1564: Stichting van St. Augustine door Pedro Menéndez

Gepubliceerd op 30 juli 2018 om 14:35

St. Augustine in Florida is de oudste continu bewoonde Europese stad in de Verenigde Staten, in 1565 gesticht door de Spaanse zeevaarder Pedro Menéndez de Avilés (1519-1574). Deze admiraal vestigde als militair en bestuurder Spanje’s invloed in Florida, gedreven door trouw aan de Spaanse kroon en een diepe katholieke geloofsovertuiging. Bij de kolonisatie ging hij bruut geweld echter niet uit de weg.

Op weg naar Florida

Pedro Menendez de Aviles y Alonso de la Campa, zoals deze conquistador voluit heette, behoorde tot een adellijke familie uit het Spaanse koninkrijk Asturië. Toen zijn vader overleed werd hij in een pleeggezin geplaatst, maar op zijn veertiende liep hij weg van huis om naar zee te gaan. Als zeeman werd hij een succesvolle kaper in dienst van de Spaanse kroon en in 1554 kreeg hij het bevel over de Spaanse vloot die naar de Spaanse koloniën in Amerika voer, in de Caraïben en het huidige Mexico en Peru. Menéndez werd uiteindelijk gepromoveerd tot het hoofd van de Spaanse retourvloten die afgeladen met rijkdommen uit de Amerikaanse koloniën naar het moederland terugkeerden.

In 1565 vernam hij echter dat zijn zoon Juan voor de kust van Florida schipbreuk had geleden en verzocht hij de koning van Spanje, Filips II, toestemming om hem te gaan zoeken. Die kreeg hij, op voorwaarde dat hij de grillige kustlijn van Florida in kaart zou brengen en er een permanente Spaanse basis zou vestigen. Er waren namelijk meer gegadigden voor dit deel van de ‘Nieuwe Wereld’: Hugenoten (protestanten) uit Frankrijk hadden een eigen kolonie gesticht nabij het huidige Jacksonville, genaamd Fort Caroline. De streng katholieke Filips gaf Menéndez opdracht de protestantse indringers te verdrijven uit Florida, dat immers door de Spanjaarden geclaimd was.

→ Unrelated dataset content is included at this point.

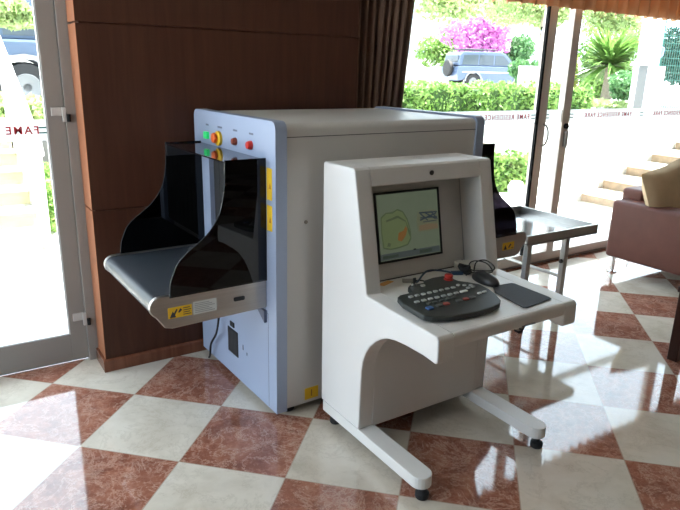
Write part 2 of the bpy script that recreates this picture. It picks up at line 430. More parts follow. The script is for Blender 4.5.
# ------------------------------------------------------------------ baggage scanner
sc = thing('baggage_scanner', 'large grey and blue baggage x-ray machine with smoked entry hood', 'x-ray machine', (0,0,0), math.radians(1.4))
W = .838; L_ = 1.165
# body: rounded upper edges
prof = [(.010,.04)] + arc(.010+.03, 1.302-.03, .03, 180, 90, 6) + arc(W-.010-.03, 1.302-.03, .03, 90, 0, 6) + [(W-.010,.04)]
obj('cabinet', prism(NB(), prof, 'x', .052, L_-.052), M_body, sc, smooth=True, angle=30)
obj('cabinet_seam', bx(.052, L_-.052, .0085, .0102, 1.2475, 1.2505), M_ink, sc)
def end_frame(xa, xb, flip):
    r = .035
    out = [(0,.033),(W,.033)] + arc(W-r, 1.312-r, r, 0, 90, 6) + arc(r, 1.312-r, r, 90, 180, 6)
    ty0, ty1, tz0, tz1 = .150, .668, .56, 1.125
    bm = NB()
    # ring pieces around the tunnel mouth
    prism(bm, [(0,.033),(W,.033),(W,tz0),(0,tz0)], 'x', xa, xb)
    prism(bm, [(0,tz0),(ty0,tz0),(ty0,tz1),(0,tz1)], 'x', xa, xb)
    prism(bm, [(ty1,tz0),(W,tz0),(W,tz1),(ty1,tz1)], 'x', xa, xb)
    prism(bm, [(0,tz1),(W,tz1)] + arc(W-r, 1.312-r, r, 0, 90, 6) + arc(r, 1.312-r, r, 90, 180, 6), 'x', xa, xb)
    bmesh.ops.remove_doubles(bm, verts=bm.verts, dist=1e-5)
    o = obj('end_frame', bm, M_blue, sc, smooth=True)
    return o
end_frame(0, .052, 0); end_frame(L_-.052, L_, 1)
obj('tunnel', bx(.0525, .058, .151, .667, .561, 1.124), M_dark, sc)
obj('tunnel', bx(L_-.058, L_-.0525, .151, .667, .561, 1.124), M_dark, sc)
# lead curtain strips
def strips(x):
    for k in range(8):
        y = .155 + k*.0640
        obj('curtain_strip', bx(x, x+.004, y, y+.0615, .65, 1.122), M_rubber, sc)
strips(.022); strips(L_-.026)
# conveyors (entry and exit)
def conveyor(xa, xb, out):
    """xa at the machine face, xb the free end"""
    s = -1 if xb < xa else 1
    y0, y1 = .098, .752
    rz = .605; r = .038
    bm = NB(); e = xb - s*r
    a = 90 if s < 0 else 90
    prof = [(xa, rz+r)] + [(e + s*r*math.sin(math.radians(t)), rz + r*math.cos(math.radians(t))) for t in range(0, 181, 18)] + [(xa, rz-r)]
    prism(bm, prof, 'y', y0+.012, y1-.012)
    obj('belt', bm, M_belt, sc, smooth=True)
    for ya, yb in ((y0-.012, y0+.010), (y1-.010, y1+.012)):
        prof = [(xa, .515), (xb - s*.085, .508), (xb-s*.055,.516)] + [(e - s*.004 + s*(r+.006)*math.sin(math.radians(t)), rz + (r+.006)*math.cos(math.radians(t))) for t in range(150, -1, -15)] + [(xa, rz+r+.004)]
        obj('side_plate', prism(NB(), prof, 'y', ya, yb), M_alu, sc, bevel=.004, segs=2)
    obj('under_tray', bx(min(xa, xb-s*.10), max(xa, xb-s*.10), y0+.012, y1-.012, .520, .560), M_alu, sc)
conveyor(-.001, -.505, -1); conveyor(L_+.001, 1.69, 1)
# smoked hood: two side guards, top plate
def hood(x_face, s):
    P = [(0,.64),(.425,.64),(.418,.70),(.405,.735),(.385,.775),(.350,.810),(.300,.845),(.262,.875),(.232,.910),(.208,.95),(.192,1.0),(.182,1.06),(.178,1.12),(.178,1.163),(0,1.163)]
    pr = [(x_face + s*a, z) for a, z in P]
    for y in (.080, .756):
        obj('hood_side', prism(NB(), pr, 'y', y, y+.006), M_smoke, sc)
        # polished rim of the acrylic, catches the light
        rim = [(x_face+s*a, y+.003, z) for a, z in P[1:-1]]
        obj('hood_rim', tube(NB(), smooth_path(rim, 3), .0020, 6), mat('acrylic_edge', (.05,.055,.06), .25), sc, smooth=True)
    xs = sorted((x_face + s*.001, x_face + s*.178))
    obj('hood_top', bx(xs[0], xs[1], .086, .756, 1.151, 1.157), mat('smoked_top_plate', (.012,.010,.012), .06, spec=.8), sc, bevel=.001)
    obj('hood_front_bar', bx(*sorted((x_face+s*.001, x_face+s*.176)), .087, .096, 1.100, 1.150), M_black, sc)
    obj('hood_front_bar', bx(*sorted((x_face+s*.001, x_face+s*.176)), .746, .755, 1.100, 1.150), M_black, sc)
hood(-.001, -1); hood(L_+.001, 1)
# control buttons on the entry face
obj('status_lamp', bx(-.016, 0, .655, .688, 1.182, 1.214), M_green_led, sc, bevel=.002)
es = obj('emergency_stop', lathe(NB(), [(.033,0),(.033,-.012),(.024,-.014)], (0,.535,1.196), 'x', 24), mat('yellow_plastic', (.85,.50,.02), .4), sc, smooth=True)
obj('stop_button', lathe(NB(), [(.014,-.013),(.014,-.018),(.024,-.021),(.022,-.030),(.012,-.033)], (0,.544,1.198), 'x', 24), mat('orange_red_plastic', (.75,.13,.02), .35), es, smooth=True)
obj('indicator_lamp', lathe(NB(), [(.017,0),(.017,-.008),(.013,-.018)], (0,.362,1.200), 'x', 20), M_amber, sc, smooth=True)
obj('indicator_lamp', lathe(NB(), [(.019,0),(.019,-.008),(.015,-.020)], (0,.212,1.200), 'x', 20), M_red, sc, smooth=True)
for y, w in ((.672,.030), (.528,.050), (.366,.042), (.208,.034)):
    bm = NB(); k = -w/2
    while k < w/2:
        ww = random.uniform(.004,.009); box(bm, -.0008, 0, y+k, y+k+ww, 1.243, 1.251); k += ww+.003
    obj('caption', bm, mat('caption_ink', (.12,.13,.17), .6), sc)
# yellow vertical stickers with dark pictogram
for z0, z1 in ((.995,1.125), (.865,.972)):
    st = obj('warning_sticker', bx(-.0012, 0, .030, .074, z0, z1), M_yellow, sc)
    m_ = (z0+z1)/2
    bm = NB(); prism(bm, [(.036,m_-.018),(.056,m_-.018),(.046,m_+.006)], 'x', -.0018, -.0013)
    obj('pictogram', bm, mat('orange_ink', (.55,.22,.02), .6), st)
# access door outline, vents, lock marks on the lower entry face
bm = NB(); box(bm, -.0007, .0, .0725, .0745, .040, .49); box(bm, -.0007, .0, .0725, .828, .4885, .4905)
obj('door_gap', bm, mat('door_gap_ink', (.10,.11,.14), .6), sc)
vt = obj('vent', bx(-.004, .0, .388, .500, .148, .280), M_black, sc, bevel=.002)
bm = NB()
for k in range(6): box(bm, -.0055, -.0041, .398+.0165*k, .406+.0165*k, .158, .270)
obj('slat', bm, mat('dark_grille', (.045,.045,.048), .5), vt)
obj('socket', bx(-.006, 0, .425, .468, .292, .318), M_black, sc, bevel=.002)
obj('bracket', prism(NB(), [(.085,.500),(.165,.500),(.085,.445)], 'x', -.014, 0), mat('dark_blue_steel', (.10,.12,.18), .4), sc)
obj('lock_mark', bx(-.001, 0, .330, .338, .213, .238), M_ink, sc); obj('lock_mark', bx(-.001, 0, .290, .296, .200, .214), M_ink, sc)
obj('keyhole', lathe(NB(), [(.008,0),(.008,-.003),(.005,-.003)], (.148,.010,.895), 'y', 16), mat('brass_key', (.18,.15,.12), .3, .6), sc)
# side sticker near the foot
st = obj('caution_sticker', bx(.150, .222, .0085, .0100, .055, .112), M_yellow, sc)
bm = NB(); box(bm, .182, .188, .0078, .0086, .068, .100); obj('pictogram', bm, mat('brown_ink', (.35,.18,.03), .6), st)
# labels on the entry conveyor side plate
yS = .086
st = obj('static_label', bx(-.436, -.338, yS-.0012, yS, .552, .598), M_yellow, sc)
bm = NB()
prism(bm, [(-.430,.556),(-.404,.556),(-.417,.582)], 'y', yS-.0020, yS-.0013)
prism(bm, [(-.414,.571),(-.402,.590),(-.397,.586),(-.408,.566)], 'y', yS-.0020, yS-.0013)
prism(bm, [(-.396,.574),(-.386,.590),(-.378,.582),(-.390,.572)], 'y', yS-.0020, yS-.0013)
for k in range(4): box(bm, -.374, -.342-.004*(k%2), yS-.0020, yS-.0013, .560+.009*k, .563+.009*k)
obj('pictogram', bm, M_ink, st)
st = obj('rating_label', bx(-.332, -.232, yS-.0012, yS, .550, .604), M_paper, sc)
bm = NB()
for k in range(6): box(bm, -.326, -.240-.012*(k%3), yS-.0020, yS-.0013, .557+.0075*k, .5595+.0075*k)
obj('pictogram', bm, M_grey_ink, st)
obj('handle_slot', prism(NB(), rrect(-.155,-.105,.572,.590,.006), 'y', yS-.003, yS), M_black, sc)
# exit side label
st = obj('static_label', bx(1.49, 1.585, yS-.0012, yS, .556, .600), M_yellow, sc)
bm = NB(); prism(bm, [(1.500,.560),(1.526,.560),(1.513,.588)], 'y', yS-.002, yS-.0013); prism(bm, [(1.535,.570),(1.552,.590),(1.562,.584),(1.545,.566)], 'y', yS-.002, yS-.0013)
box(bm, 1.565, 1.58, yS-.002, yS-.0013, .562, .566); obj('pictogram', bm, M_ink, st)
# feet
for x in (.09, L_-.09):
    for y in (.07, W-.07):
        obj('foot', lathe(NB(), [(.030,0),(.034,.006),(.030,.014),(.014,.016),(.014,.041)], (x,y,0), 'z', 18), M_rubber, sc)
# cable hanging under the entry conveyor
obj('power_cable', tube(NB(), smooth_path([(-.02,.475,.50),(-.05,.50,.40),(-.03,.545,.31),(-.04,.55,.24),(-.03,.60,.19),(-.03,.66,.12),(-.02,.70,.04),(-.01,.74,.008)], 6), .0055, 8), M_rubber, sc, smooth=True)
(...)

Een nieuwe stad in de Nieuwe Wereld

In juli 1565 vertrok Menéndez met zijn expeditie van 11 schepen en 2000 matrozen, soldaten en kolonisten richting het westen. Een groot deel van zijn vloot raakte hij kwijt, maar op 28 augustus – de naamdag van Sint Augustinus – kwam de Amerikaanse kustlijn in zicht. Menéndez voer verder naar Fort Caroline, maar trof er Franse schepen aan die hem het landen beletten. De Fransen hadden namelijk lucht gekregen van zijn komst en hadden versterkingen naar Fort Caroline gestuurd. Na een kort gevecht trok Menéndez zich terug naar de baai die hij op 28 augustus had gezien en liet er op 6 september een fort bouwen dat hij St. Augustine noemde en dat zou uitgroeien tot de huidige stad. Een 60 meter hoog kruis markeert de plaats waar Menéndez aan land kwam, en de bevolking van St. Augustine beweert tot op de dag van vandaag dat hun stad de plaats is waar de eerste katholieke mis van de gehele VS is gehouden

Moord op de Fransen

Ondertussen, op 10 september, zeilden de Fransen die Menéndez bij Fort Caroline was tegengekomen naar St. Augustine om een tegenaanval te doen. Door een grote storm vergingen echter al hun schepen of werden ze onherstelbaar beschadigd. Hier maakte Menéndez goed gebruik van door zijn troepen via de St. Johns-rivier naar Fort Caroline te sturen. Dit was een verrassing voor de Fransen en de meeste van de aanwezige soldaten en andere mannen werden gedood. De Spanjaarden schijnen dit gerechtvaardigd te hebben door te stellen dat zij “geen Fransen, maar ketters” hadden omgebracht.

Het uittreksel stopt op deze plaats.